The transport secretary also made it clear that the Government is not considering renationalisation, except as a last resort. He insisted: "I would like to take this opportunity, however, to restate the Government’s commitment to ensuring that we continue to have private sector innovation and investment in the railways.
"Since privatisation, the number of passenger miles travelled has nearly doubled. This growth brings significant benefits to the country’s economy and to the environment, relieving congestion and improving connectivity for businesses, commuters and leisure travellers. Passenger satisfaction is up, and so is punctuality. I want to see these benefits continue."
The statement was met with a critical response from Labour, whose shadow transport secretary Maria Eagle said the crisis had been a "yet another staggering example of the monumental incompetence of this shambles of a Government. It is a failure of policy, a failure of process, a failure of ministerial oversight and a failure of ministerial leadership".
Ms Eagle also claimed that the problems had emerged well before 3 October, when the competition had been cancelled.
She said: "It is incredible that Minsters continue to maintain that these problems only came to light late in the day, just before they made that midnight announcement less than two weeks ago. We know that Ministers were sent a report warning of precisely the problems that led to the competition being cancelled five days before the contract was awarded.

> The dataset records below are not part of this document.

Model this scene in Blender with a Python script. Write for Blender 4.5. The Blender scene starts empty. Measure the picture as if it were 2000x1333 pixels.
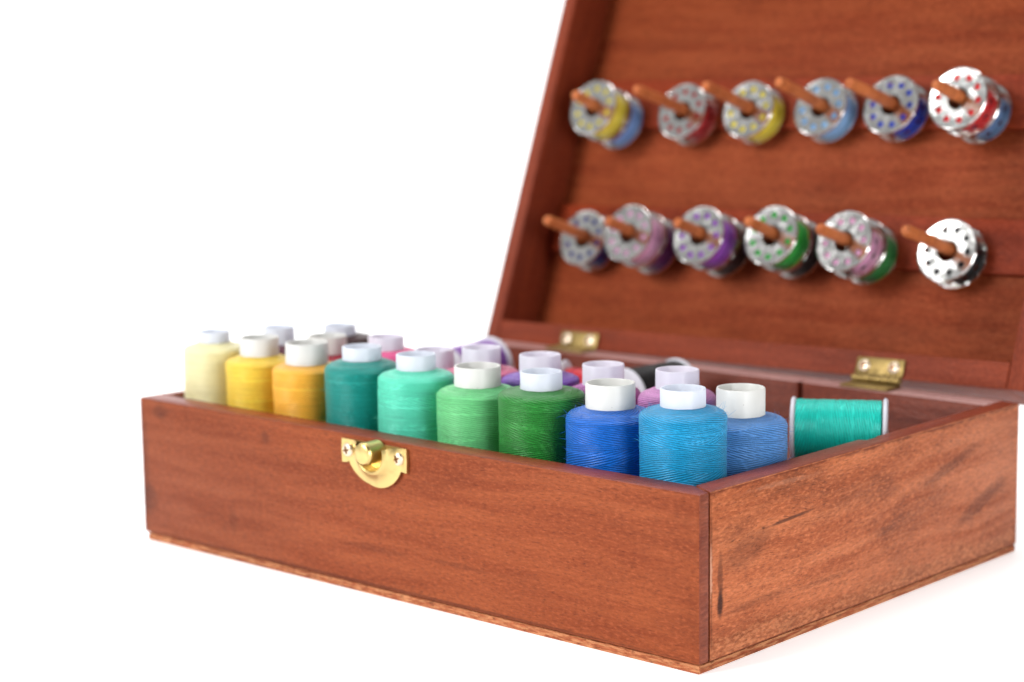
import bpy, bmesh, math, random
from mathutils import Vector, Matrix
random.seed(7)
U = 0.044                      # one design unit (the box height) in metres
W, D, H, HB = 4.80, 3.478, 1.0, 0.050
sc = bpy.context.scene
COL = sc.collection
PI = math.pi

# ------------------------------------------------------------------ helpers
def link(name, me, mat, parent=None, mw=None):
    o = bpy.data.objects.new(name, me)
    COL.objects.link(o)
    if mat is not None:
        if len(me.materials) == 0: me.materials.append(None)
        o.material_slots[0].link = 'OBJECT'; o.material_slots[0].material = mat
    if parent is not None: o.parent = parent
    if mw is not None: o.matrix_local = mw
    return o

def finish(bm, smooth=0.6):
    bmesh.ops.recalc_face_normals(bm, faces=bm.faces)
    for f in bm.faces: f.smooth = True
    for e in bm.edges:
        if len(e.link_faces) == 2 and e.calc_face_angle(0) > smooth: e.smooth = False
    for v in bm.verts: v.co *= U
    me = bpy.data.meshes.new('m'); bm.to_mesh(me); bm.free()
    return me

def empty(name, loc, label, cat, group=None, rot=None):
    o = bpy.data.objects.new(name, None); COL.objects.link(o)
    o.empty_display_size = 0.01
    m = Matrix.Translation(Vector(loc)*U)
    if rot is not None: m = m @ rot.to_4x4()
    o.matrix_local = m
    o['label'] = label; o['category'] = cat
    if group: o['group'] = group
    return o

def grain_uv(bm, g, off=(0, 0)):
    """UV in design units, U along the grain direction g"""
    g = Vector(g).normalized(); uv = bm.loops.layers.uv.verify()
    for f in bm.faces:
        n = f.normal
        if abs(n.dot(g)) > 0.75:
            a = Vector((0, 0, 1)) if abs(n.z) < .8 else Vector((1, 0, 0))
            b = n.cross(a).normalized()
            for l in f.loops: l[uv].uv = (l.vert.co.dot(b)*.6 + off[0], l.vert.co.dot(a) + off[1])
        else:
            h = n.cross(g).normalized()
            if abs(h.z) > .5 and h.z < 0: h = -h
            if abs(h.z) <= .5 and (h.x + h.y) < 0: h = -h
            for l in f.loops: l[uv].uv = (l.vert.co.dot(g) + off[0], l.vert.co.dot(h) + off[1])

def prism(poly, z0, z1, g=(1, 0, 0), bevel=0.008, off=(0, 0), seg=2, M=None):
    """board: plan outline poly [(x,y)] from z0 to z1"""
    bm = bmesh.new()
    lo = [bm.verts.new((x, y, z0)) for x, y in poly]
    hi = [bm.verts.new((x, y, z1)) for x, y in poly]
    n = len(poly)
    bm.faces.new(lo[::-1]); bm.faces.new(hi)
    for i in range(n): bm.faces.new((lo[i], lo[(i+1) % n], hi[(i+1) % n], hi[i]))
    bmesh.ops.recalc_face_normals(bm, faces=bm.faces)
    if bevel: bmesh.ops.bevel(bm, geom=list(bm.edges), offset=bevel, segments=seg, profile=.5, affect='EDGES', clamp_overlap=True)
    bm.normal_update()
    grain_uv(bm, g, off)
    if M is not None: bmesh.ops.transform(bm, matrix=M, verts=bm.verts)
    return bm
def rect(x0, x1, y0, y1): return [(x0, y0), (x1, y0), (x1, y1), (x0, y1)]

def lathe(prof, seg=48, closed=False, wob=None, a0=-PI/2, bm=None):
    """revolve [(r,z)] about z; UV u = angle*r0, v = arc length; the seam is at the far side"""
    bm = bm or bmesh.new(); uv = bm.loops.layers.uv.get('UVMap') or bm.loops.layers.uv.new('UVMap')
    r0 = max(r for r, z in prof)
    rings = []; acc = 0; vs = []
    for k, (r, z) in enumerate(prof):
        if k: acc += math.hypot(r-prof[k-1][0], z-prof[k-1][1])
        vs.append(acc)
        ring = []
        for i in range(seg):
            a = a0 + PI + 2*PI*i/seg
            rr = r*(1 + (wob(a, z) if wob else 0))
            ring.append(bm.verts.new((rr*math.cos(a), rr*math.sin(a), z)))
        rings.append(ring)
    m = len(prof)
    rng = range(m if closed else m-1)
    for k in rng:
        A, B = rings[k], rings[(k+1) % m]
        for i in range(seg):
            j = (i+1) % seg
            f = bm.faces.new((A[i], A[j], B[j], B[i]))
            uu = [2*PI*r0*i/seg, 2*PI*r0*(i+1)/seg]; vv = [vs[k], vs[k+1] if k+1 < m else acc]
            for l, c in zip(f.loops, ((uu[0], vv[0]), (uu[1], vv[0]), (uu[1], vv[1]), (uu[0], vv[1]))): l[uv].uv = c
    return bm
def cap(bm):
    bmesh.ops.holes_fill(bm, edges=[e for e in bm.edges if e.is_boundary], sides=0)
    return bm

def tag_fibres(bm, prof, n, rnd, lmin=.02, lmax=.07):
    """loose fibres standing off the wound thread"""
    rm = max(r for r, z in prof); pts = [(r, z) for r, z in prof if z > prof[0][1] + .35*(prof[-1][1]-prof[0][1]) and r > rm*.8]
    uv = bm.loops.layers.uv.verify()
    for _ in range(n):
        k = rnd.randrange(len(pts)-1); t = rnd.random()
        r = pts[k][0]*(1-t)+pts[k+1][0]*t; z = pts[k][1]*(1-t)+pts[k+1][1]*t
        dr, dz = pts[k+1][0]-pts[k][0], pts[k+1][1]-pts[k][1]
        L = math.hypot(dr, dz) or 1; nr, nz = dz/L, -dr/L
        a = rnd.uniform(-PI, PI)
        er = Vector((math.cos(a), math.sin(a), 0)); et = Vector((-math.sin(a), math.cos(a), 0)); ez = Vector((0, 0, 1))
        p = er*(r-.004) + ez*z; nn = er*nr + ez*nz
        s = rnd.choice((-1, 1)); ln = rnd.uniform(lmin, lmax)
        d = (et*s*rnd.uniform(.6, 1.4) + ez*rnd.uniform(-.6, .6) + nn*rnd.uniform(.25, .9)).normalized()
        bend = Vector((rnd.uniform(-1, 1), rnd.uniform(-1, 1), rnd.uniform(-1, 1)))*.5
        w = .0010; prev = None
        side = d.cross(nn); side = side.normalized() if side.length > .01 else et
        for q in range(5):
            tt = q/4; c = p + d*ln*tt + bend*ln*tt*tt*.6; ww = w*(1-.6*tt)
            cur = [bm.verts.new(c+side*ww), bm.verts.new(c-side*ww*.5+nn*ww), bm.verts.new(c-side*ww*.5-nn*ww)]
            if prev:
                for i in range(3):
                    f = bm.faces.new((prev[i], prev[(i+1) % 3], cur[(i+1) % 3], cur[i]))
                    for l in f.loops: l[uv].uv = (0.3, 0.3)
            prev = cur

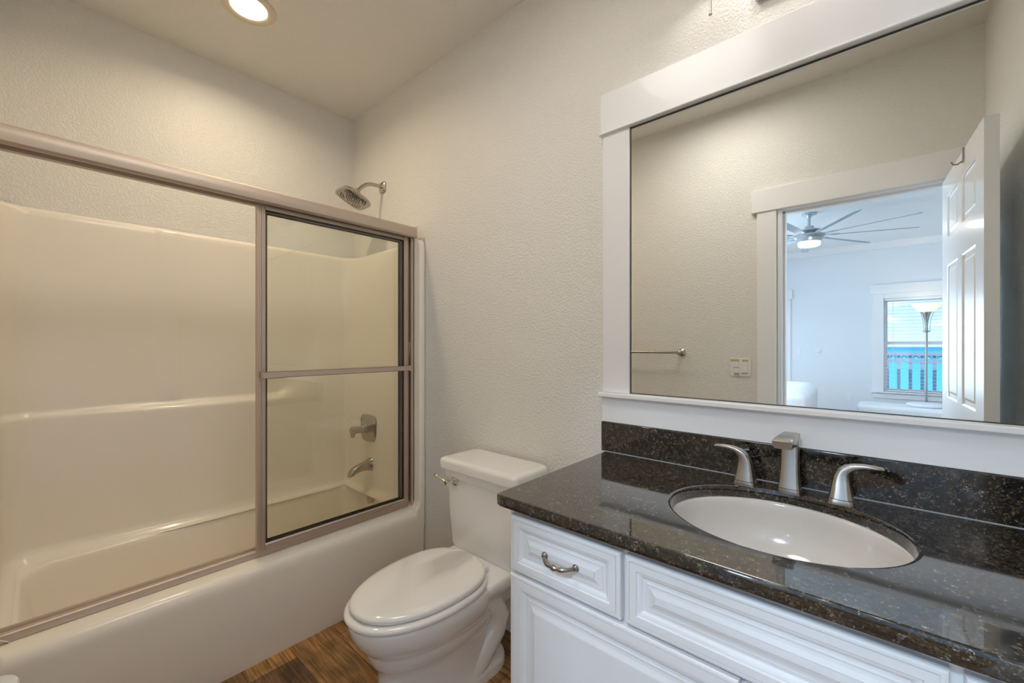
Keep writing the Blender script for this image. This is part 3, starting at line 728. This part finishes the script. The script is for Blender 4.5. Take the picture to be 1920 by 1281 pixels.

"Today was the opportunity for the new Secretary of State to begin to put things right, yet he has failed his first test and announced a way forward that adds to the chaos and confusion and risks even greater costs to taxpayers, replacing one franchise competition with three, opening up the prospect of three owners in three years, increasing the risk of further legal action and further costs to taxpayers, and adding to the uncertainty for passengers and staff."
Reader Comments:
Views expressed in submitted comments are that of the author, and not necessarily shared by Railnews.
jak jaye, LEAMINGTON SPA
Love the bit about'continuing private investment' what? what's First Group ever 'invested'?? oh yes by removing buffet cars off their HST sets,and i cant fail to notice the 'investment' in their FCC franchise! the worst TOC ....ever+
Still as i keep saying,this is what happens when you give 3rd rate 'bus companies a railway to play with.
anonymous, Midlands
It is good to see that all government do is snipe at each other of cover their proverbial backsides. Is seems DOR is the logical successor to Virgin.
Davie, Glasgow
All the talk seems to be about Virgin and the extension to their contract. I will bet that First will make a pretty penny out of the ensuing extensions to the Great Western and Thameslink franchises. It will also be an excellent excuse for government to sit on the investment fence.
Melvyn Windebank, Canvey Island, Essex
Wonder if First has a legal case to sue over the change of arrangements after they were announced as prefferred bidder?
Perhaps the simple solution would be for no one to enter bids when next franchises are announced - Well its like seeing a horse race and finding the winning horse has been disqualified after it finished race and 2nd horse is declared as winner!!
Come on..come on do the locoshambles with me - A song that Teressa Villiers and Justing Greening could have danced to at Tory Conference.